◆ TASK OBJECTIVE ◆
Leave out every picture, then transcribe the rest of the listing exactly.

◆ DATA SHOWN ◆

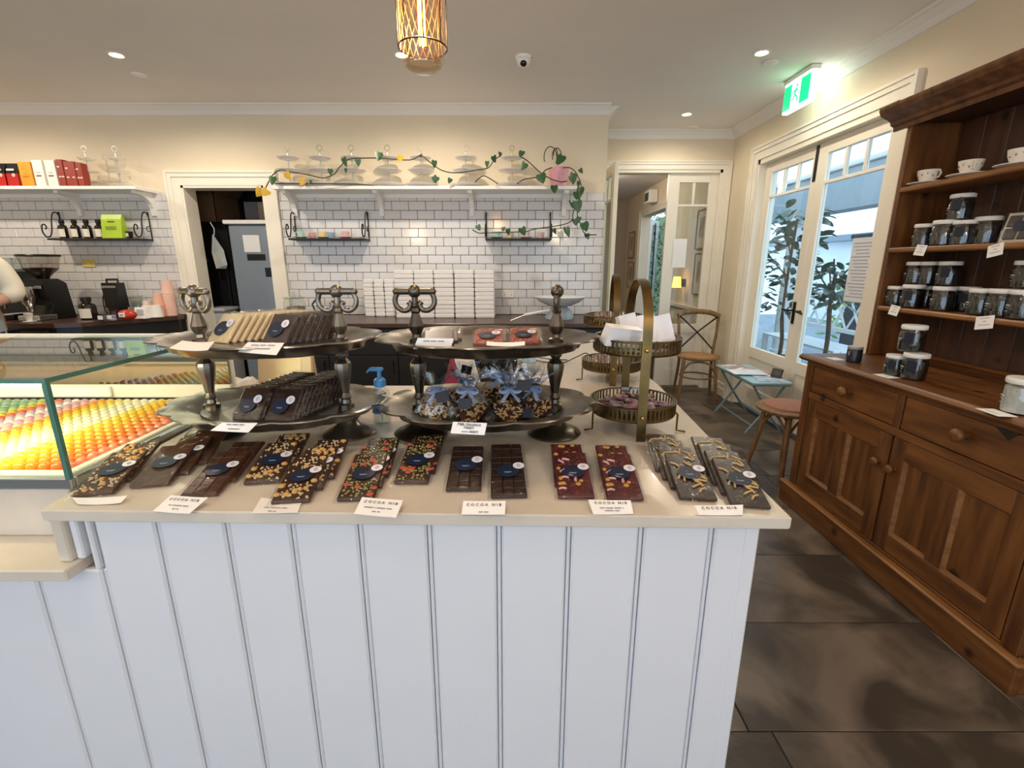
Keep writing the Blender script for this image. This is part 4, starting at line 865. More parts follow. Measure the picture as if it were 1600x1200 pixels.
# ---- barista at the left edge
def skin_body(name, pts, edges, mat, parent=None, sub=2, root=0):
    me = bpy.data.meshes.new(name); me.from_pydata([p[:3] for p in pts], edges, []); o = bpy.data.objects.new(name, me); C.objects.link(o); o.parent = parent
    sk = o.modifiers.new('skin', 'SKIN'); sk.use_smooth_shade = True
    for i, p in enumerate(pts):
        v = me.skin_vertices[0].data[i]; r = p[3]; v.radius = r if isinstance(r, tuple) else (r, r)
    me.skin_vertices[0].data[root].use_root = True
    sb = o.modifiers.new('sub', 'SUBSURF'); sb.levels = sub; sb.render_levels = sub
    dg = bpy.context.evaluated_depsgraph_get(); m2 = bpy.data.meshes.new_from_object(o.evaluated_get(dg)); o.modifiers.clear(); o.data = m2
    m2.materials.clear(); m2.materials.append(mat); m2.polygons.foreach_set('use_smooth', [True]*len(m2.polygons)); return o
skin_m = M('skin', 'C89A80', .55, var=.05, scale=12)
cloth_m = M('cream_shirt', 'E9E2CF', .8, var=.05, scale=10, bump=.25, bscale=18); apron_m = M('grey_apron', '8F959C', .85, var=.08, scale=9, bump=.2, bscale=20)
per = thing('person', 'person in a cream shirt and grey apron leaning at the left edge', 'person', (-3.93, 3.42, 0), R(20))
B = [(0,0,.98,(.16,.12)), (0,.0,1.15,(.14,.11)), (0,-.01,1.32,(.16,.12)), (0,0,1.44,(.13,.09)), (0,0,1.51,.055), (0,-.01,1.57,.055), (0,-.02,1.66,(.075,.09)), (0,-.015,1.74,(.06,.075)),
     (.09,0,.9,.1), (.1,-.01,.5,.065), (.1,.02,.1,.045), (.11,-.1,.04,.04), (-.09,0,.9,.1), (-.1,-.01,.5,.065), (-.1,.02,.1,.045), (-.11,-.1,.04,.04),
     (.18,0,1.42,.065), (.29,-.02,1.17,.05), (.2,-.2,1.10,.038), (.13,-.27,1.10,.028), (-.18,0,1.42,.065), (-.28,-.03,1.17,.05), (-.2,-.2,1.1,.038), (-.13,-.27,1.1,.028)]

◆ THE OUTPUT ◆
Keep writing the Blender script for this image. This is part 4, starting at line 865. More parts follow. Measure the picture as if it were 1600x1200 pixels.
# ---- barista at the left edge
def skin_body(name, pts, edges, mat, parent=None, sub=2, root=0):
    me = bpy.data.meshes.new(name); me.from_pydata([p[:3] for p in pts], edges, []); o = bpy.data.objects.new(name, me); C.objects.link(o); o.parent = parent
    sk = o.modifiers.new('skin', 'SKIN'); sk.use_smooth_shade = True
    for i, p in enumerate(pts):
        v = me.skin_vertices[0].data[i]; r = p[3]; v.radius = r if isinstance(r, tuple) else (r, r)
    me.skin_vertices[0].data[root].use_root = True
    sb = o.modifiers.new('sub', 'SUBSURF'); sb.levels = sub; sb.render_levels = sub
    dg = bpy.context.evaluated_depsgraph_get(); m2 = bpy.data.meshes.new_from_object(o.evaluated_get(dg)); o.modifiers.clear(); o.data = m2
    m2.materials.clear(); m2.materials.append(mat); m2.polygons.foreach_set('use_smooth', [True]*len(m2.polygons)); return o
skin_m = M('skin', 'C89A80', .55, var=.05, scale=12)
cloth_m = M('cream_shirt', 'E9E2CF', .8, var=.05, scale=10, bump=.25, bscale=18); apron_m = M('grey_apron', '8F959C', .85, var=.08, scale=9, bump=.2, bscale=20)
per = thing('person', 'person in a cream shirt and grey apron leaning at the left edge', 'person', (-3.93, 3.42, 0), R(20))
B = [(0,0,.98,(.16,.12)), (0,.0,1.15,(.14,.11)), (0,-.01,1.32,(.16,.12)), (0,0,1.44,(.13,.09)), (0,0,1.51,.055), (0,-.01,1.57,.055), (0,-.02,1.66,(.075,.09)), (0,-.015,1.74,(.06,.075)),
     (.09,0,.9,.1), (.1,-.01,.5,.065), (.1,.02,.1,.045), (.11,-.1,.04,.04), (-.09,0,.9,.1), (-.1,-.01,.5,.065), (-.1,.02,.1,.045), (-.11,-.1,.04,.04),
     (.18,0,1.42,.065), (.29,-.02,1.17,.05), (.2,-.2,1.10,.038), (.13,-.27,1.10,.028), (-.18,0,1.42,.065), (-.28,-.03,1.17,.05), (-.2,-.2,1.1,.038), (-.13,-.27,1.1,.028)]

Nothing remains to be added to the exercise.